** Start PROVIDED DATA **
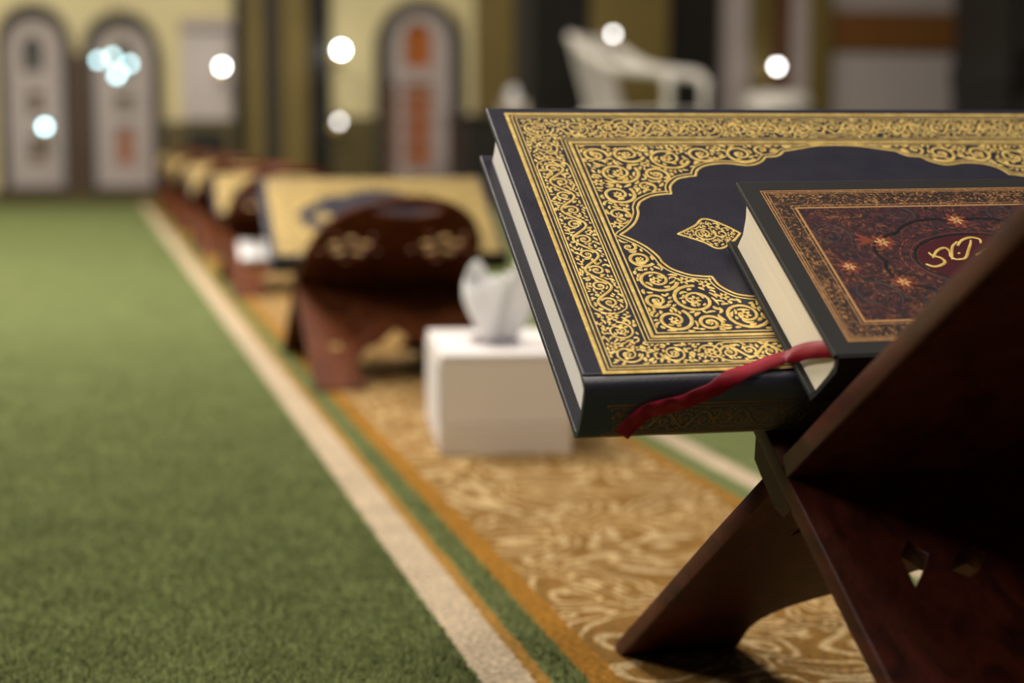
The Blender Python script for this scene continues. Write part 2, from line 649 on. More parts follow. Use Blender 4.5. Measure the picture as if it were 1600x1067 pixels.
class Orn:
    def __init__(self, w, h, res=0.3):
        self.res = res
        self.occ = np.zeros((int(h / res) + 40, int(w / res) + 40), bool)
        self.v, self.f = [], []

    def mark(self, x, y, r):
        k = r / self.res
        cx, cy = x / self.res + 10, y / self.res + 10
        x0, x1, y0, y1 = int(cx - k), int(cx + k) + 2, int(cy - k), int(cy + k) + 2
        if x0 < 0 or y0 < 0 or x1 > self.occ.shape[1] or y1 > self.occ.shape[0]:
            return
        yy, xx = np.ogrid[y0:y1, x0:x1]
        self.occ[y0:y1, x0:x1] |= (xx - cx) ** 2 + (yy - cy) ** 2 <= k * k

    def free(self, x, y):
        j, i = int(y / self.res + 10), int(x / self.res + 10)
        if j < 0 or i < 0 or j >= self.occ.shape[0] or i >= self.occ.shape[1]:
            return False
        return not self.occ[j, i]

    def stroke(self, pts, width, closed=False, h=0.11, mark=True, gap=0.35):
        P = np.array(pts, float)
        n = len(P)
        if n < 2:
            return
        if isinstance(width, (int, float)):
            wd = np.full(n, float(width))
        else:
            wd = np.array(width, float)
        if closed:
            T = np.roll(P, -1, 0) - np.roll(P, 1, 0)
        else:
            T = np.gradient(P, axis=0)
        T /= np.maximum(np.linalg.norm(T, axis=1, keepdims=True), 1e-9)
        N = np.stack([-T[:, 1], T[:, 0]], 1)
        b = len(self.v)
        for i in range(n):
            a = P[i] + N[i] * wd[i] / 2
            c = P[i] - N[i] * wd[i] / 2
            self.v += [(a[0], a[1], 0.02), (P[i][0], P[i][1], 0.02 + h * min(1, wd[i])), (c[0], c[1], 0.02)]
        for i in range(n if closed else n - 1):
            j = (i + 1) % n
            p, q = b + 3 * i, b + 3 * j
            self.f += [(p, p + 1, q + 1, q), (p + 1, p + 2, q + 2, q + 1)]
        if mark:
            for i in range(n if closed else n - 1):
                j = (i + 1) % n
                d = np.linalg.norm(P[j] - P[i])
                k = max(1, int(d / 0.5))
                for s in range(k):
                    q = P[i] + (P[j] - P[i]) * s / k
                    self.mark(q[0], q[1], wd[i] / 2 + gap)

    def rect(self, x0, x1, y0, y1, w, **kw):
        # mitred frame of four strokes with inner/outer corners
        for (a, b, c, d) in (((x0, y0), (x1, y0), (0, 1), 0), ((x1, y0), (x1, y1), (-1, 0), 0),
                             ((x1, y1), (x0, y1), (0, -1), 0), ((x0, y1), (x0, y0), (1, 0), 0)):
            a, b = np.array(a, float), np.array(b, float)
            t = (b - a) / np.linalg.norm(b - a)
            nn = np.array(c, float)
            h = w / 2
            i0 = len(self.v)
            pts = [a - t * h - nn * h, a, a + t * h + nn * h, b + t * h - nn * h, b, b - t * h + nn * h]
            for k, p in enumerate(pts):
                self.v.append((p[0], p[1], 0.02 + (0.06 * min(1, w) if k in (1, 4) else 0)))
            self.f += [(i0, i0 + 3, i0 + 4, i0 + 1), (i0 + 1, i0 + 4, i0 + 5, i0 + 2)]
            L = np.linalg.norm(b - a)
            for s in range(int(L / 0.5) + 1):
                q = a + t * s * 0.5
                self.mark(q[0], q[1], h + 0.25)

    def spiral(self, cx, cy, R, a0, turns, cw, w0):
        n = int(16 * turns) + 4
        pts, wd = [], []
        for i in range(n):
            s = i / (n - 1)
            r = R * (1 - 0.78 * s ** 0.9)
            a = a0 + (-1 if cw else 1) * 2 * math.pi * turns * s
            pts.append((cx + r * math.cos(a), cy + r * math.sin(a)))
            wd.append(w0 * (1.0 - 0.35 * s))
        self.stroke(pts, wd)
        return pts

    def leaf(self, x, y, a, L, w, bend, check=True):
        n = 7
        pts, wd = [], []
        ang = a
        px, py = x, y
        for i in range(n):
            s = i / (n - 1)
            pts.append((px, py))
            wd.append(max(0.12, w * math.sin(math.pi * min(1, 0.12 + 0.88 * s)) ** 0.8))
            px += math.cos(ang) * L / (n - 1)
            py += math.sin(ang) * L / (n - 1)
            ang += bend / (n - 1)
        if check and not all(self.free(*p) for p in pts):
            return False
        self.stroke(pts, wd, gap=0.22)
        return True

    def flower(self, x, y, r, k=5, a0=0.0):
        for i in range(k):
            a = a0 + 2 * math.pi * i / k
            self.leaf(x + 0.28 * r * math.cos(a), y + 0.28 * r * math.sin(a), a, r * 0.8, r * 0.55, 0.3, False)

    def scatter(self, inside, bounds, tries, L=(1.8, 4.2), w=(0.8, 1.35), rng=random):
        x0, x1, y0, y1 = bounds
        for _ in range(tries):
            x, y = rng.uniform(x0, x1), rng.uniform(y0, y1)
            if not self.free(x, y) or not inside(x, y):
                continue
            l = rng.uniform(*L)
            a = rng.uniform(0, 6.283)
            bd = rng.choice((-1, 1)) * rng.uniform(0.6, 2.2)
            ex, ey = x + l * math.cos(a + bd / 2), y + l * math.sin(a + bd / 2)
            if inside(ex, ey):
                self.leaf(x, y, a, l, rng.uniform(*w), bd)

    def build(self, name, fn, mirror=None):
        v = list(self.v)
        f = list(self.f)
        if mirror is not None:
            n = len(v)
            v += [(2 * mirror - x, y, z) for x, y, z in self.v]
            f += [tuple(n + i for i in reversed(q)) for q in self.f]
        return mesh(name, [fn(p) for p in v], f)


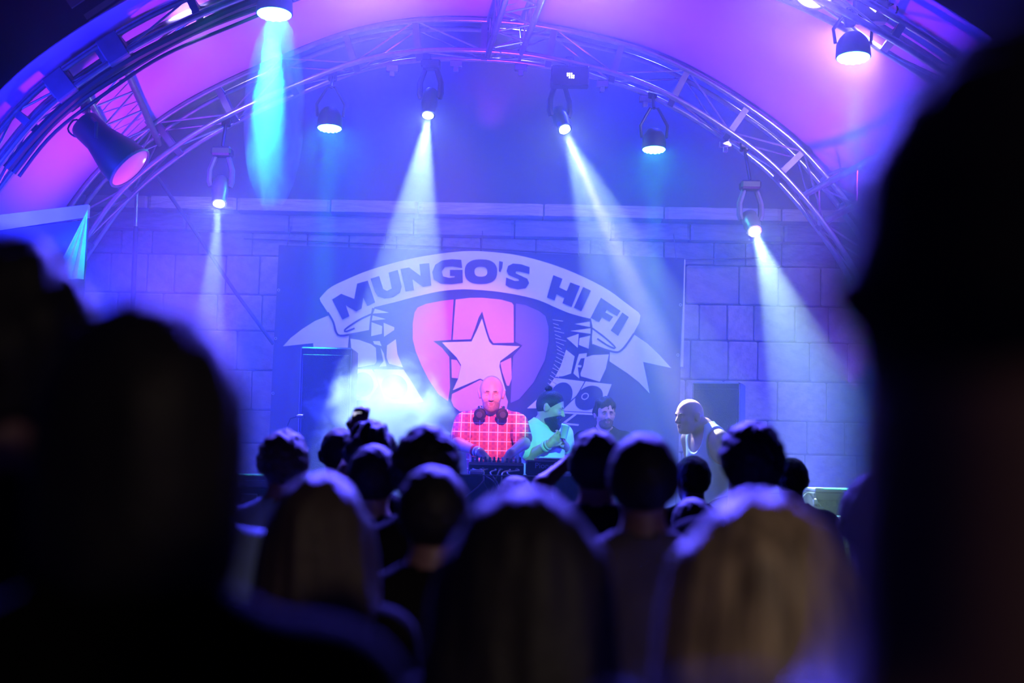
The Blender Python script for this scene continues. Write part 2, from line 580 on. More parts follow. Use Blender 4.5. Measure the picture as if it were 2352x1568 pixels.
# tensioned fabric roof between the arches, reaching a little past the front one
rows = []
offs = 0.165
rp = [p + n * offs for p, t, n in rear_fr]
fp = [p + n * offs for p, t, n in front_fr]
NR = 14
mb = MB()
for r_ in range(NR + 1):
    t = r_ / NR * 1.14
    sag = -0.10 * math.sin(min(1, t) * math.pi)
    rows.append([a.lerp(b, t) + n * sag for a, b, (p_, t_, n) in zip(rp, fp, rear_fr)])
    rows[-1] = [Vector((q.x, a.y + (b.y - a.y) * t, q.z)) for q, a, b in zip(rows[-1], rp, fp)]
vv, ff = [], []
for r_ in rows:
    vv += r_
for r_ in range(NR):
    for i in range(NSEG - 1):
        ff.append((r_ * NSEG + i, r_ * NSEG + i + 1, (r_ + 1) * NSEG + i + 1, (r_ + 1) * NSEG + i))
n0 = len(vv)
vv += [p + rear_fr[i % NSEG][2] * 0.006 for i, p in enumerate(vv)]
ff += [tuple(n0 + q for q in reversed(f)) for f in ff]
mb.add(vv, ff)
roof = mb.build('roof_canopy', M['roof'], smooth=True)
tag(roof, 'tensioned pale roof fabric lit purple between the arch trusses', kind='structure')

# cables tied along the front arch, rigging plates, clamps
for k_, (r_, da, col) in enumerate(((0.030, 0.035, 'cable'), (0.020, 0.06, 'cable'), (0.013, 0.09, 'cable'))):
    i0, i1 = nearest(front, -60, 330), nearest(front, 900, -220)
    pts = []
    for i in range(i0, i1 + 1, 1):
        p, t, n = front_fr[i]
        pts.append(p - n * (0.068 + da + 0.006 * math.sin(i * 0.5 + k_ * 2)) + Vector((0, -0.06 + 0.05 * k_, 0)))
    c = MB().tube(pts, r_, 8).build('cable_bundle', M['cable'], smooth=True)
    tag(c, ('thick dark cable tied under the nearer arch truss', 'middle dark cable under the nearer arch truss', 'thin dark cable sagging lowest under the nearer arch truss')[k_], 'cable', 'cables along the nearer arch')
for (px, py) in ((125, 150), (240, 45)):
    i = nearest(front, px, py)
    p, t, n = front_fr[i]
    q = Matrix((n, Vector((0, 1, 0)), t)).transposed()
    o = MB().box(p, (0.19, 0.30, 0.16), q).build('truss_coupler', M['alu_dull'], front_arch, bevel=0.01)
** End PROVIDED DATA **
WHAT THE TASK REQUIRES: Your task is to restate word for word the lines from the top of the data to the line containing "self.v, self.f = [], []", both ends included, with every picture left out.

CORRECT RESULT:
The Blender Python script for this scene continues. Write part 2, from line 649 on. More parts follow. Use Blender 4.5. Measure the picture as if it were 1600x1067 pixels.
class Orn:
    def __init__(self, w, h, res=0.3):
        self.res = res
        self.occ = np.zeros((int(h / res) + 40, int(w / res) + 40), bool)
        self.v, self.f = [], []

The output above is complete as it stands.